U.S. Threat to Squeeze Russia’s Economy Is a Tactic With a Mixed Record

Sanctions, like aiming to cut oil exports, could also hurt European allies. “It’s a limited toolbox,” one expert said.

LONDON — When Russian soldiers crossed into Ukraine and seized Crimea in 2014, the Obama administration responded with a slate of economic penalties that ultimately imposed sanctions on hundreds of Russian officials and businesses and restricted investments and trade in the nation’s crucial finance, oil and military sectors.

Now, with Russian troops massing on Ukraine’s border, the White House national security adviser has declared that President Biden looked Russia’s president, Vladimir V. Putin, in the eye this week “and told him things we didn’t do in 2014 we are prepared to do now.”

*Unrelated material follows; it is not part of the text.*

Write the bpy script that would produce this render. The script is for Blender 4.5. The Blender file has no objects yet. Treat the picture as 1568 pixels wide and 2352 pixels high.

Whether harsher measures would persuade Russia to stay out of Ukraine, however, is far from clear. Historically, economic sanctions have a decidedly mixed track record, with more failuresthan successes. And actions that would take the biggest bite out of the Russian economy — like trying to severely curb oil exports — would also be hard on America’s allies in Europe.

“We’ve seen that over and over again, that sanctions have a hard time really coercing changes in major policies,” said Jeffrey Schott, a senior fellow at the Peterson Institute for International Economics who has spent decades researching the topic. “It’s a limited toolbox.”

The best chances of success are when one country has significant economic leverage over the other and the policy goal is limited, Mr. Schott said — yet neither of those conditions really applies in this case. Mr. Putin has made clear that he considers Russia’s actions in Ukraine a matter of national security. And outside of the oil industry, Russia’s international trade and investments are limited, especially in the United States.

With direct military intervention essentially off the table, Biden administration officials have listed a series of options that include financially punishing Mr. Putin’s closest friends and supporters, blocking the conversion of rubles into dollars, and pressuring Germany to block a new gas pipeline between Russia and Northern Europe from opening.

Work on that pipeline — called Nord Stream 2 — has been completed, but it is waiting for approval from Germany’s energy regulator before it can begin operating.

Any request from Washington would coincide with a leadership change in Berlin. The new chancellor, Olaf Scholz, and his cabinet were sworn into office on Wednesday. He has not yet made any definitive statements on the pipeline. Gas reserves are unusually low in Europe now, however, and there are worries about shortages and soaring prices as winter approaches.

Russia supplies more than a third of Europe’s gas through the existing Nord Stream pipeline and has already been accused of withholding supplies as a way of pressuring Germany to approve Nord Stream 2.

Washington could impose much more sweeping sanctions on particular companies and banks in Russia that would more severely curtail investment and production in the energy sector. The risk of tough sanctions on a company like Gazprom, which supplies natural gas, is that Russia could retaliate by cutting its deliveries to Europe.

“That would hurt Russia a lot but also hurt Europe,” Mr. Schott said.

In terms of ratcheting up the pressure, James Nixey, the director of the Russia-Eurasia program at the Chatham House think tank, suggested that financially squeezing the oligarchs who help Mr. Putin maintain power could be one way of bringing more targeted pressure.

“I would place a great premium on going after the inner and outer circle around Putin, which have connections back to the regime,” he said.